不壊の槍は折られましたが、何か?

ミステリ書評家のブログのはずだが……。

ネコソギラジカル(中)/西尾維新

ネコソギラジカル (中) 赤き征裁VS.橙なる種 (講談社ノベルス)

ネコソギラジカル (中) 赤き征裁VS.橙なる種 (講談社ノベルス)

 《戯言シリーズ》は、初期こそミステリかと思わせたが、徐々に、記号化された登場人物がスマートに戦ったり戦わせたりする物語であることを鮮明にしてきた。そして、登場人物の奇天烈な設定を他の登場人物が無批判に肯定する*1ことで、実に流麗に、ケレンに満ち溢れた世界を確立する。そしてそんな世界がせっかく確立しているのに、物語は結局、特殊能力・特権的地位等の《設定》による裏付けがないほとんど唯一の人物、いーちゃんを中心に回るのである。だがそこがいい。
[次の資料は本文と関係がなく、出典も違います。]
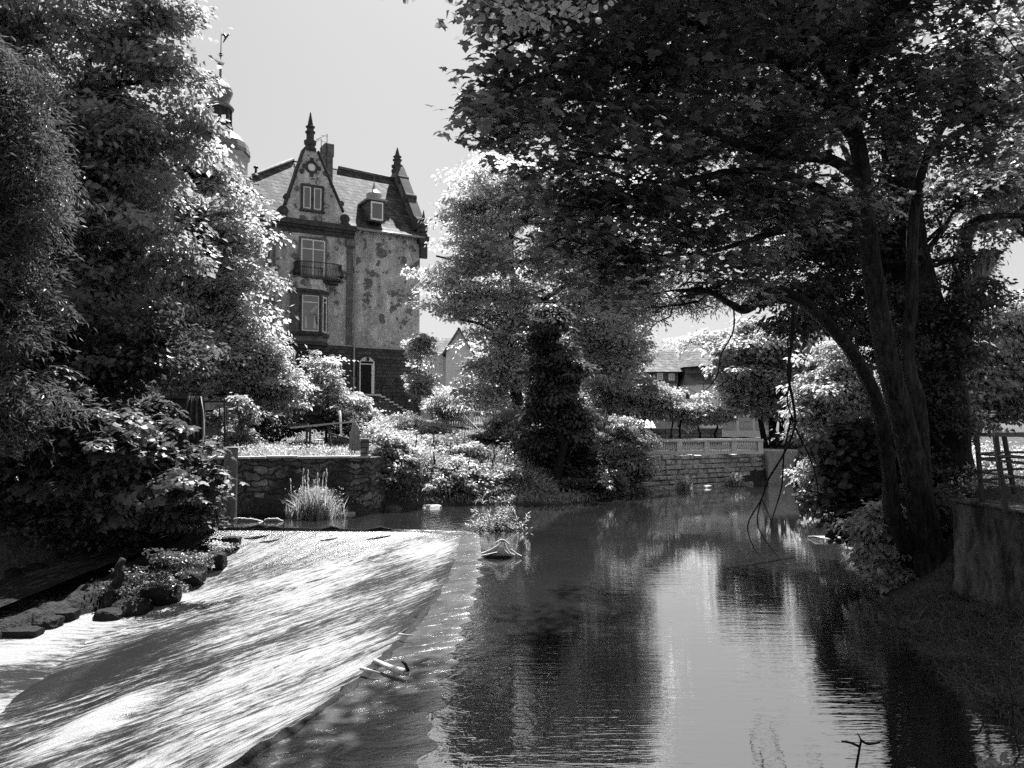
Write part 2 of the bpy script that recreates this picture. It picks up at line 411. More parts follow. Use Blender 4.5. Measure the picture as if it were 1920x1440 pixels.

 最終回の中編に当たる本作では、『クビキリサイクル』『クビシメロマンチスト』には渦巻いていた熱気が薄れている。代わりに際立つのは、爽快な筋運びである。西尾維新は、数多くのイベント*2を数珠繋ぎにし、しかし絶対に混線させず、スイスイと物語を進展させてゆく。その手並みをじっくり拝見するもよし、単に物語の流れに身を任せるもよし。
 私はとても楽しんだ。次の一作でおさらばなので、心して待ちたい。

*1:私は石持浅海を連想してしまった。もちろん、似ているなどとは口走らないが。

*2:この数の多さは、最終回であることに十分自覚的な結果だろう。